Connect with us


Oregon’s sports betting app launch is TBD after Lottery’s website crashes

hindenburg zeppelin

Just when things were looking good for the sports betting app in Oregon, everything came crashing down—again.

The Oregon Lottery was reportedly launching the Scoreboard app this week, but those plans have likely been pushed back after the Lottery’s official website crashed on Tuesday, October 15.

A cause for the crash is not known after being investigated, and it’s unknown whether the site’s outage is related to the launch of the Scoreboard app. The site is back online at the time of writing.

When asked about the crash, Lottery spokesperson Chuck Baumann told The Oregonian that the Scoreboard app’s launch is just “days away.”

The Oregon Lottery’s Twitter account claims that it had nothing to do with Scoreboard after it tweeted the following today:

“Our website was down briefly on Tuesday, completely unrelated to Scoreboard testing (which is still finishing up). Thanks for your patience. We’re committed to launching the best possible product.”

However, this contradicts what the Oregon Lottery told CNBC in a story from earlier this week. 

Lottery officials said that Scoreboard, the state’s only authorized online and mobile app for sports wagering, is expected to go live on Wednesday, October 16, after it received a “final test” over the weekend. 

Six bettors—two users each on iOS, Android, and desktop—were given $100 each to ensure that the platform was stable when depositing, betting, or withdrawing money.

So, either CNBC made an error when reporting that the final test had wrapped up, or the Oregon Lottery lied about a “final test” and is actually still testing the stability and performance of the Scoreboard app.

And supposedly, all systems were go when Barry Pack, director of the Oregon Lottery, met with the app’s development team on Monday, October 14, and gave the thumbs up to launch Scoreboard this week.

“We’re not anticipating any surprises,” said Matt Shelby, Lottery spokesperson, and world’s worst fortune teller.

Because then, of course, the Oregon Lottery got a surprise.

The website’s crash is just the latest in a series of unfortunate but now all-too-predictable events for sports betting in Oregon.

Just last week, we documented the Oregon Lottery’s second delay of Scoreboard and how officials told some news outlets that the app had been delayed but then simultaneously kept concerned residents in the dark with blatant copy and pasted responses to give Oregonians false hope.

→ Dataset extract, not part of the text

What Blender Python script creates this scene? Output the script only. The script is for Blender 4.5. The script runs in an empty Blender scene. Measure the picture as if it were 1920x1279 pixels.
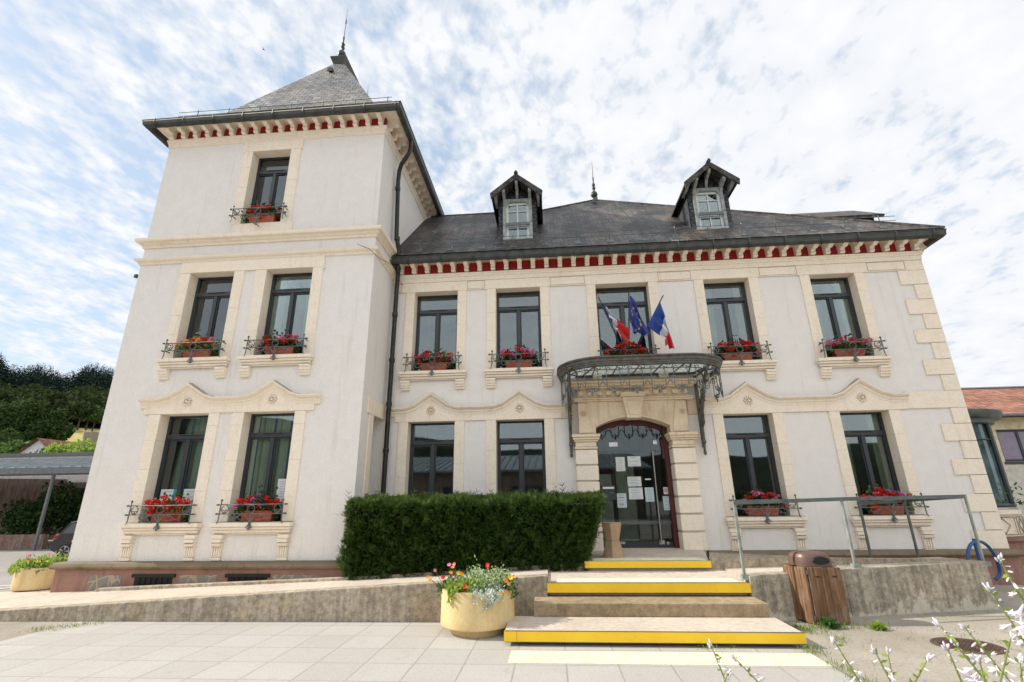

And if the conflicting reports weren’t enough, the Lottery’s Twitter account even blamed media outlets for reporting the dates they themselves made publicly available.

“Launching soon!” is essentially a meme for the Oregon Lottery at this point, but that hasn’t stopped them from spouting that line as recent as this week.

In addition, a dark cloud continues to loom over the Scoreboard app since the Lottery and it’s partner, SBTech—the overseas gambling provider for the app—both still refuse to release the contract details of their agreement, begging the question: Who’s paying for the development of this still unreleased app if it’s not the Oregon taxpayers?

And last week was far from the first delay for Scoreboard, which was originally planned to launch before the start of the 2019 NFL season—on Thursday, September 5.

However, the Oregon Lottery gave everyone the bad news in late-August when it stated that the state’s mobile sports betting app would be delayed weeks or even months, with the latter of the two holding true today.

The first bungled attempt gave the Siletz Tribe-owned Chinook Winds Casino in Lincoln City the opportunity to open a sportsbook, making Oregon the 12th state to offer legal sports betting.

And the Chinook Winds Casino is your safest bet.

After not commenting on what appears to be yet another delayed launch, the Oregon Lottery is reportedly meeting today to discuss the status of the Scoreboard app and is rumored to be working on a definitive start date.

But with no fear of competition and complete monopolistic control over the mobile sports betting market in the state, the Oregon Lottery can release the app whenever it pleases and has demonstrated no regard for betting hopefuls or the state’s taxpayers.

Hopefully, Scoreboard will “launch soon” and have no more issues.

Because at this point, Oregonians simply want the Oregon Lottery to put up the Scoreboard app and then proceed to shut up about it for the foreseeable future.